What to produce => Nothing in the data should change when you return it, but leave the pictures out.

Dataset excerpt =>
>> BEGIN
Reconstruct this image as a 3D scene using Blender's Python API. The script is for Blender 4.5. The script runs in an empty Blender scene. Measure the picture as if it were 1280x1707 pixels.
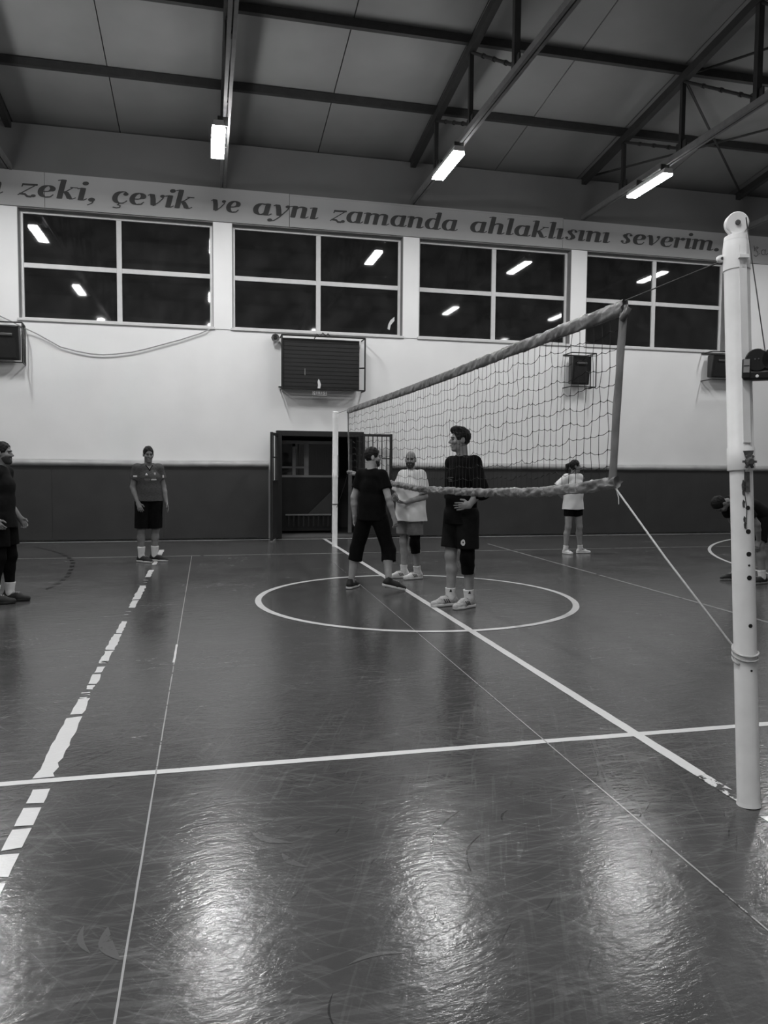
import bpy, math, random
import numpy as np
from mathutils import Vector, Matrix, noise as mnoise
from mathutils.bvhtree import BVHTree

SC = bpy.context.scene
COL = SC.collection

# ------------------------------------------------------------------ camera, sky, exposure
F_PX, PITCH, ROLL, YAW, CAM_H = 1278.4, -0.0597, 0.0082, 0.2282, 1.502
_fw = Vector((math.sin(YAW)*math.cos(PITCH), math.cos(YAW)*math.cos(PITCH), math.sin(PITCH)))
_r0 = Vector((math.cos(YAW), -math.sin(YAW), 0)); _u0 = _r0.cross(_fw)
_r = _r0*math.cos(ROLL) + _u0*math.sin(ROLL); _u = -_r0*math.sin(ROLL) + _u0*math.cos(ROLL)
cam_data = bpy.data.cameras.new('camera')
cam_data.sensor_fit = 'VERTICAL'; cam_data.sensor_height = 36.0; cam_data.sensor_width = 27.0
cam_data.lens = F_PX/1707*36.0; cam_data.clip_start = 0.05; cam_data.clip_end = 200
cam = bpy.data.objects.new('camera', cam_data); COL.objects.link(cam)
cam.matrix_world = Matrix(((_r.x, _u.x, -_fw.x, 0), (_r.y, _u.y, -_fw.y, 0), (_r.z, _u.z, -_fw.z, CAM_H), (0, 0, 0, 1)))
SC.camera = cam

world = bpy.data.worlds.new('night_sky'); SC.world = world; world.use_nodes = True
_bg = world.node_tree.nodes['Background']; _bg.inputs[0].default_value = (.5, .5, .5, 1); _bg.inputs[1].default_value = 0.004

SC.view_settings.view_transform = 'Standard'; SC.view_settings.look = 'None'
SC.view_settings.gamma = 1.0; SC.view_settings.use_curve_mapping = False
SC.view_settings.exposure = 0.2
LAMP = 100.0            # radiance of the lamps' diffusers
RNG = random.Random(7)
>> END
Full response =>
Reconstruct this image as a 3D scene using Blender's Python API. The script is for Blender 4.5. The script runs in an empty Blender scene. Measure the picture as if it were 1280x1707 pixels.
import bpy, math, random
import numpy as np
from mathutils import Vector, Matrix, noise as mnoise
from mathutils.bvhtree import BVHTree

SC = bpy.context.scene
COL = SC.collection

# ------------------------------------------------------------------ camera, sky, exposure
F_PX, PITCH, ROLL, YAW, CAM_H = 1278.4, -0.0597, 0.0082, 0.2282, 1.502
_fw = Vector((math.sin(YAW)*math.cos(PITCH), math.cos(YAW)*math.cos(PITCH), math.sin(PITCH)))
_r0 = Vector((math.cos(YAW), -math.sin(YAW), 0)); _u0 = _r0.cross(_fw)
_r = _r0*math.cos(ROLL) + _u0*math.sin(ROLL); _u = -_r0*math.sin(ROLL) + _u0*math.cos(ROLL)
cam_data = bpy.data.cameras.new('camera')
cam_data.sensor_fit = 'VERTICAL'; cam_data.sensor_height = 36.0; cam_data.sensor_width = 27.0
cam_data.lens = F_PX/1707*36.0; cam_data.clip_start = 0.05; cam_data.clip_end = 200
cam = bpy.data.objects.new('camera', cam_data); COL.objects.link(cam)
cam.matrix_world = Matrix(((_r.x, _u.x, -_fw.x, 0), (_r.y, _u.y, -_fw.y, 0), (_r.z, _u.z, -_fw.z, CAM_H), (0, 0, 0, 1)))
SC.camera = cam

world = bpy.data.worlds.new('night_sky'); SC.world = world; world.use_nodes = True
_bg = world.node_tree.nodes['Background']; _bg.inputs[0].default_value = (.5, .5, .5, 1); _bg.inputs[1].default_value = 0.004

SC.view_settings.view_transform = 'Standard'; SC.view_settings.look = 'None'
SC.view_settings.gamma = 1.0; SC.view_settings.use_curve_mapping = False
SC.view_settings.exposure = 0.2
LAMP = 100.0            # radiance of the lamps' diffusers
RNG = random.Random(7)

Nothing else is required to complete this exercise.